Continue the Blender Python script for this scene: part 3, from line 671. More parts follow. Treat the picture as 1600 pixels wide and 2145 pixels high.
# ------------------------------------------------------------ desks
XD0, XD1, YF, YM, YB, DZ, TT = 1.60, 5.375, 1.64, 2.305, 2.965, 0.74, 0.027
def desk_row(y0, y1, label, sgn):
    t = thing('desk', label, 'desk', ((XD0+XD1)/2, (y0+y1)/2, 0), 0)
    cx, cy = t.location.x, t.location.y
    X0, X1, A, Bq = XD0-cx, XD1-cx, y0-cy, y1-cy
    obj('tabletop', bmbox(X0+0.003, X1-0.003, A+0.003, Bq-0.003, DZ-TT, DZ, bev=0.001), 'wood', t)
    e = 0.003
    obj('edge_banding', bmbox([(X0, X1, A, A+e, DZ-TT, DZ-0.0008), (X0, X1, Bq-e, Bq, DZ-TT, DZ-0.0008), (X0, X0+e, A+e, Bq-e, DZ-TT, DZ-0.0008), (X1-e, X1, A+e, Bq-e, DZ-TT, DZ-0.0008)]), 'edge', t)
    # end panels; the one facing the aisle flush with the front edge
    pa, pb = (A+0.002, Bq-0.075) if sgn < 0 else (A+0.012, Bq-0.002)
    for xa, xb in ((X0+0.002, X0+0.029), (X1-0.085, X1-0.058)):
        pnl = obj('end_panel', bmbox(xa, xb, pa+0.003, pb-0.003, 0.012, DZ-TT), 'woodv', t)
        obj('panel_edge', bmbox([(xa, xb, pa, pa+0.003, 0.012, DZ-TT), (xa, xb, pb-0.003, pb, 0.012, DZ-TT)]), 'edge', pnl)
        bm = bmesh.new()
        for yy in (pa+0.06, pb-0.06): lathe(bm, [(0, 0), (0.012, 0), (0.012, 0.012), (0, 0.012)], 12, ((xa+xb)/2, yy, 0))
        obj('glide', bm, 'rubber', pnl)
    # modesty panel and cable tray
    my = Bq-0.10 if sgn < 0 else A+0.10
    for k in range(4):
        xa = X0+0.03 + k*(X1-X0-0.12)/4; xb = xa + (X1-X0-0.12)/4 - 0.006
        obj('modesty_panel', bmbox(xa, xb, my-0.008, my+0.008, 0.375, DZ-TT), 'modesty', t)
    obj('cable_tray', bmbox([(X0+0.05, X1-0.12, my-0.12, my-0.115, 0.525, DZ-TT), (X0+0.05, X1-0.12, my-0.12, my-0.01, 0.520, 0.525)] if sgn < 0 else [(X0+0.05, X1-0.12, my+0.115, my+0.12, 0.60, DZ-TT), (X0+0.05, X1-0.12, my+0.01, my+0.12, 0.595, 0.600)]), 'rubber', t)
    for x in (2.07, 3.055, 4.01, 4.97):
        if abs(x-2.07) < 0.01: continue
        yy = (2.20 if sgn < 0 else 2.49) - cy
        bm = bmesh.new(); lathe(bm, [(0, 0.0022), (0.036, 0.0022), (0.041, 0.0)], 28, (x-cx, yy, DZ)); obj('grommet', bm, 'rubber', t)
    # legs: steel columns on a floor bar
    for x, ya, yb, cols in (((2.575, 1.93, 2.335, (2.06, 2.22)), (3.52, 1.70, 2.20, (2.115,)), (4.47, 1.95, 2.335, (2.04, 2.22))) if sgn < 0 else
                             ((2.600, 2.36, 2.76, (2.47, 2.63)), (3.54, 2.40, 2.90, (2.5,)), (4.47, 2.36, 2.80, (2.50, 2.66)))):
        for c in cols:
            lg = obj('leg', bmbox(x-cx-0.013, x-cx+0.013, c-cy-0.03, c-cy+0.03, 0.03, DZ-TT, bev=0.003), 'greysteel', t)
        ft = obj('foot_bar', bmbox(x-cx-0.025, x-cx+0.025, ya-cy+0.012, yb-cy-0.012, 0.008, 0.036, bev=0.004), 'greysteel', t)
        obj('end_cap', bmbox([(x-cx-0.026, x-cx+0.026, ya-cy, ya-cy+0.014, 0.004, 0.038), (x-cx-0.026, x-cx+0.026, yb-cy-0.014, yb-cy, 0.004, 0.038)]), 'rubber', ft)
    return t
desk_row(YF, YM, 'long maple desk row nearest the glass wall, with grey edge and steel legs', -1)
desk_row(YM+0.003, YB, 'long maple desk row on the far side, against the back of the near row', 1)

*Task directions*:
Extract all of the material exactly as it is written.

*Result of the exercise*:
Continue the Blender Python script for this scene: part 3, from line 671. More parts follow. Treat the picture as 1600 pixels wide and 2145 pixels high.
# ------------------------------------------------------------ desks
XD0, XD1, YF, YM, YB, DZ, TT = 1.60, 5.375, 1.64, 2.305, 2.965, 0.74, 0.027
def desk_row(y0, y1, label, sgn):
    t = thing('desk', label, 'desk', ((XD0+XD1)/2, (y0+y1)/2, 0), 0)
    cx, cy = t.location.x, t.location.y
    X0, X1, A, Bq = XD0-cx, XD1-cx, y0-cy, y1-cy
    obj('tabletop', bmbox(X0+0.003, X1-0.003, A+0.003, Bq-0.003, DZ-TT, DZ, bev=0.001), 'wood', t)
    e = 0.003
    obj('edge_banding', bmbox([(X0, X1, A, A+e, DZ-TT, DZ-0.0008), (X0, X1, Bq-e, Bq, DZ-TT, DZ-0.0008), (X0, X0+e, A+e, Bq-e, DZ-TT, DZ-0.0008), (X1-e, X1, A+e, Bq-e, DZ-TT, DZ-0.0008)]), 'edge', t)
    # end panels; the one facing the aisle flush with the front edge
    pa, pb = (A+0.002, Bq-0.075) if sgn < 0 else (A+0.012, Bq-0.002)
    for xa, xb in ((X0+0.002, X0+0.029), (X1-0.085, X1-0.058)):
        pnl = obj('end_panel', bmbox(xa, xb, pa+0.003, pb-0.003, 0.012, DZ-TT), 'woodv', t)
        obj('panel_edge', bmbox([(xa, xb, pa, pa+0.003, 0.012, DZ-TT), (xa, xb, pb-0.003, pb, 0.012, DZ-TT)]), 'edge', pnl)
        bm = bmesh.new()
        for yy in (pa+0.06, pb-0.06): lathe(bm, [(0, 0), (0.012, 0), (0.012, 0.012), (0, 0.012)], 12, ((xa+xb)/2, yy, 0))
        obj('glide', bm, 'rubber', pnl)
    # modesty panel and cable tray
    my = Bq-0.10 if sgn < 0 else A+0.10
    for k in range(4):
        xa = X0+0.03 + k*(X1-X0-0.12)/4; xb = xa + (X1-X0-0.12)/4 - 0.006
        obj('modesty_panel', bmbox(xa, xb, my-0.008, my+0.008, 0.375, DZ-TT), 'modesty', t)
    obj('cable_tray', bmbox([(X0+0.05, X1-0.12, my-0.12, my-0.115, 0.525, DZ-TT), (X0+0.05, X1-0.12, my-0.12, my-0.01, 0.520, 0.525)] if sgn < 0 else [(X0+0.05, X1-0.12, my+0.115, my+0.12, 0.60, DZ-TT), (X0+0.05, X1-0.12, my+0.01, my+0.12, 0.595, 0.600)]), 'rubber', t)
    for x in (2.07, 3.055, 4.01, 4.97):
        if abs(x-2.07) < 0.01: continue
        yy = (2.20 if sgn < 0 else 2.49) - cy
        bm = bmesh.new(); lathe(bm, [(0, 0.0022), (0.036, 0.0022), (0.041, 0.0)], 28, (x-cx, yy, DZ)); obj('grommet', bm, 'rubber', t)
    # legs: steel columns on a floor bar
    for x, ya, yb, cols in (((2.575, 1.93, 2.335, (2.06, 2.22)), (3.52, 1.70, 2.20, (2.115,)), (4.47, 1.95, 2.335, (2.04, 2.22))) if sgn < 0 else
                             ((2.600, 2.36, 2.76, (2.47, 2.63)), (3.54, 2.40, 2.90, (2.5,)), (4.47, 2.36, 2.80, (2.50, 2.66)))):
        for c in cols:
            lg = obj('leg', bmbox(x-cx-0.013, x-cx+0.013, c-cy-0.03, c-cy+0.03, 0.03, DZ-TT, bev=0.003), 'greysteel', t)
        ft = obj('foot_bar', bmbox(x-cx-0.025, x-cx+0.025, ya-cy+0.012, yb-cy-0.012, 0.008, 0.036, bev=0.004), 'greysteel', t)
        obj('end_cap', bmbox([(x-cx-0.026, x-cx+0.026, ya-cy, ya-cy+0.014, 0.004, 0.038), (x-cx-0.026, x-cx+0.026, yb-cy-0.014, yb-cy, 0.004, 0.038)]), 'rubber', ft)
    return t
desk_row(YF, YM, 'long maple desk row nearest the glass wall, with grey edge and steel legs', -1)
desk_row(YM+0.003, YB, 'long maple desk row on the far side, against the back of the near row', 1)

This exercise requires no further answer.